158 Iowa 725 | Iowa | 1912
This is an* action in equity, brought by the plaintiff as trustee of the estate of Louis E. Dredge, bankrupt, for the purpose of setting aside the conveyance of a lot to Clara J. Dredge, the wife of the bankrupt, as in fraud of creditors. The original case was tried before the district .court of Page county, Judge Thornell presiding, at the regular May, 1911, term of said court, and was taken under advisement, with the agreement among counsel and the court that written arguments might be filed at counsels’ convenience. A short time thereafter, but during the same term of court, the plaintiff filed a motion to reopen the ease for the purpose of submitting additional evidence. No objection thereto was made by the defendants, and their counsel stipulated for the introduction of the desired exhibits, under certain objections made thereto in the stipulation, and that said evidence might be taken in the absence of the defendants or their counsel. The additional evidence, in the form of exhibits, was not offered during the term of court; but after Judge Thornell had returned to his home in Sidney, Fremont county, said evidence was sent to him with the stipulation to which we have referred, and was considered by him in his final determination of the case. Defendants’ counsel were not present before the judge in Sidney; nor is there any showing that they were in any way advised that this additional evidence was first offered after the adjournment of the Page district court, and in vacation. A decree was finally entered, setting aside the transfer, because in fraud of creditors, and the title to the lot was found to be in the plaintiff trustee, subject, however, to a mortgage of $400, which was on the property at the time Louis E. Dredge purchased it. The defendants appealed in the latter part of August, 1911. In April, 1912, after the abstract had been filed herein, as we understand the record, it was discovered that the exhibits, constituting the additional evidence that was received by Judge Thornell at Sidney, and the stipulation relating thereto, were not in the clerk’s office
On the 12th day of August, 1912, the plaintiff and the defendants agreed upon a settlement of this case, and the defendants executed a writing, under oath, in which they acknowledged the receipt of $200 from the plaintiff, and stated that it was received in full settlement and satisfaction of their demands and contentions in the appeal of this case, and stipulated that the decree of the trial court should stand and be binding on all parties concerned, and that their appeal should be dismissed. Based upon this written acknowledgment and stipulation, the plaintiff thereafter filed a motion to dismiss the appeal in this case. This motion is resisted by the defendants on the principal ground that it was obtained by fraud and false representations. The motion was ordered submitted with the case, and we give it our first consideration, because, if sustained, it is an end of both appeals.

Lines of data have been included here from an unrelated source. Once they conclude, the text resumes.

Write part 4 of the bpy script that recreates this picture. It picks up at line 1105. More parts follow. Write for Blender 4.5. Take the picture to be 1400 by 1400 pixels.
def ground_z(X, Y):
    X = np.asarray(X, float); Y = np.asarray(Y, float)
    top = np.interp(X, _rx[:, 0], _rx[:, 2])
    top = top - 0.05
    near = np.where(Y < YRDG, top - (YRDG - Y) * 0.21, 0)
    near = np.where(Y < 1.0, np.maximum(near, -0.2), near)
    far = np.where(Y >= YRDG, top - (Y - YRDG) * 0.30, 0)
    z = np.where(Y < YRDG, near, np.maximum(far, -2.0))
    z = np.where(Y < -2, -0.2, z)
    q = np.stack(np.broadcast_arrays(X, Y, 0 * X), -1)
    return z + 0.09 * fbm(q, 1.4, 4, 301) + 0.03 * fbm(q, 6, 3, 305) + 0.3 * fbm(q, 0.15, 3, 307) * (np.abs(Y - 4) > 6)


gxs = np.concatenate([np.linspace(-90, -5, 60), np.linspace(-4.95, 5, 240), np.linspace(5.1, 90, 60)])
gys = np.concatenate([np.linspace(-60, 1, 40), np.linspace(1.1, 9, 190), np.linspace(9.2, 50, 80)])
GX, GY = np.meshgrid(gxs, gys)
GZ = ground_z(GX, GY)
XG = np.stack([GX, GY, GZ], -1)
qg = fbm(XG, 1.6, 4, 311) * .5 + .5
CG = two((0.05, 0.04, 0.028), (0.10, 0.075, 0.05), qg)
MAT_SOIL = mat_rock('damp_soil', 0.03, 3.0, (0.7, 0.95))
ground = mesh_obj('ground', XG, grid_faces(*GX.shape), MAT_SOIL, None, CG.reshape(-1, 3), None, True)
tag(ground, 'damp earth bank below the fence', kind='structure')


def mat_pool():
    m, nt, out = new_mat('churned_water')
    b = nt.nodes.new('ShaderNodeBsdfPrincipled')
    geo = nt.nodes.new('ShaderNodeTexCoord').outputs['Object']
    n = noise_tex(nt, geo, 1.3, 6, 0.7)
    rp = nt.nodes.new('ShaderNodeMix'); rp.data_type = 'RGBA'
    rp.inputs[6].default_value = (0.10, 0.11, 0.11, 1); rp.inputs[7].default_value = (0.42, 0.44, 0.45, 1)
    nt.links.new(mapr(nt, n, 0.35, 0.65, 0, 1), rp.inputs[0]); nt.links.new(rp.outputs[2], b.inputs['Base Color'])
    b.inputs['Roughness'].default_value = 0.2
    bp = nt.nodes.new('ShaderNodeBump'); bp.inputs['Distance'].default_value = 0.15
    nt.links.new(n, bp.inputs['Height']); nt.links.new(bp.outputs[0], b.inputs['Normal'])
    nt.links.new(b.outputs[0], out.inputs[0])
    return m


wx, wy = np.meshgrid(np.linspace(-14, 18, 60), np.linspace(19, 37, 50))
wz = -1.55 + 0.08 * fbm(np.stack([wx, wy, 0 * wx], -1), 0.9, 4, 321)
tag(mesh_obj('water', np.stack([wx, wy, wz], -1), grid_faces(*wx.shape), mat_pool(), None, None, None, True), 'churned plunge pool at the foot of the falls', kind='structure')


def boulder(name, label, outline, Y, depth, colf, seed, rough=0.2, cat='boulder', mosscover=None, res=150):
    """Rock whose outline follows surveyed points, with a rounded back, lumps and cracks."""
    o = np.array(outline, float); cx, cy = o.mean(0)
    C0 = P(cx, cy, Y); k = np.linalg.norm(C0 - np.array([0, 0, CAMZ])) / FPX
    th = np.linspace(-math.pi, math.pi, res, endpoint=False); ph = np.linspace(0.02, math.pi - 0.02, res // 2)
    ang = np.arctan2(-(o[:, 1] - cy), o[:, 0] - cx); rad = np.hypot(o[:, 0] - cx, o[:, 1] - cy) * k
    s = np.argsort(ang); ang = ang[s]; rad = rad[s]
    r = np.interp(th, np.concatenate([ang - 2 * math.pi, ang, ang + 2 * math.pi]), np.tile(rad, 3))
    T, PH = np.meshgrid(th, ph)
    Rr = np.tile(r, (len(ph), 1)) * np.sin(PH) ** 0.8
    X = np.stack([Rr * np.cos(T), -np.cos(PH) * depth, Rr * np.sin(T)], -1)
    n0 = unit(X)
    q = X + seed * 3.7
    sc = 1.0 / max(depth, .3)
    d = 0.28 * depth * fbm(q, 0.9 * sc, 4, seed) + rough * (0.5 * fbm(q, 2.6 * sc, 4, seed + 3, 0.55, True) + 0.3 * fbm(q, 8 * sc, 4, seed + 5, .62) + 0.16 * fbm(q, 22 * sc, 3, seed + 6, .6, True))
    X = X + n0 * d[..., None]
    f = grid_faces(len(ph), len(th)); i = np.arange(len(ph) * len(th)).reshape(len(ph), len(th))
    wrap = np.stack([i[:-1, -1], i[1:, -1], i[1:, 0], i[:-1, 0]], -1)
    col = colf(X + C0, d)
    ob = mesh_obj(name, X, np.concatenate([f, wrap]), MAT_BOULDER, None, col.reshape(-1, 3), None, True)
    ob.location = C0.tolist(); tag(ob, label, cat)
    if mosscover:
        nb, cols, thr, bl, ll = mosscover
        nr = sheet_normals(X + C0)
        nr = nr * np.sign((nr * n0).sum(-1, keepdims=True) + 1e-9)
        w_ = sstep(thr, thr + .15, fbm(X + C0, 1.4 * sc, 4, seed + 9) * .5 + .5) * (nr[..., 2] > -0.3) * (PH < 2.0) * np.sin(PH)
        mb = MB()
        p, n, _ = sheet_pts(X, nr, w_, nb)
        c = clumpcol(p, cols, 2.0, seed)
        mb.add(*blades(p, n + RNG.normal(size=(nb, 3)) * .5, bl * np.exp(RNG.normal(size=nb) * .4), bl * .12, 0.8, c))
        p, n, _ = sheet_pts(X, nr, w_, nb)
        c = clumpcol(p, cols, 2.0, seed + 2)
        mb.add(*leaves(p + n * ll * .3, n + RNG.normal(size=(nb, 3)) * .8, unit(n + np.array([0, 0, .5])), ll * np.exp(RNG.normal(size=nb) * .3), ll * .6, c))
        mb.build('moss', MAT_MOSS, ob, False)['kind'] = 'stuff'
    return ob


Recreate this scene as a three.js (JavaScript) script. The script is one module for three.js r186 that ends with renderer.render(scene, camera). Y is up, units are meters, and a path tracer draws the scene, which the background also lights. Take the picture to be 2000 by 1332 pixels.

Defendants base their contention that the appeal should not be dismissed on the following grounds: First, because it was obtained by fraud and misrepresentations; and, second, because the motion is not a proper remedy — the same being resisted by the defendants. On the last of these two propositions, it is contended, in effect, that this court is without jurisdiction to determine whether the stipulation of settlement was obtained by fraud. It is said that our jurisdiction is appellate only, and because the resistance to the motion puts in issue the bona fides of that transaction we have no power to pass upon the question.
We reach the conclusion that the motion to dismiss the appeal should be Sustained; and such is the order.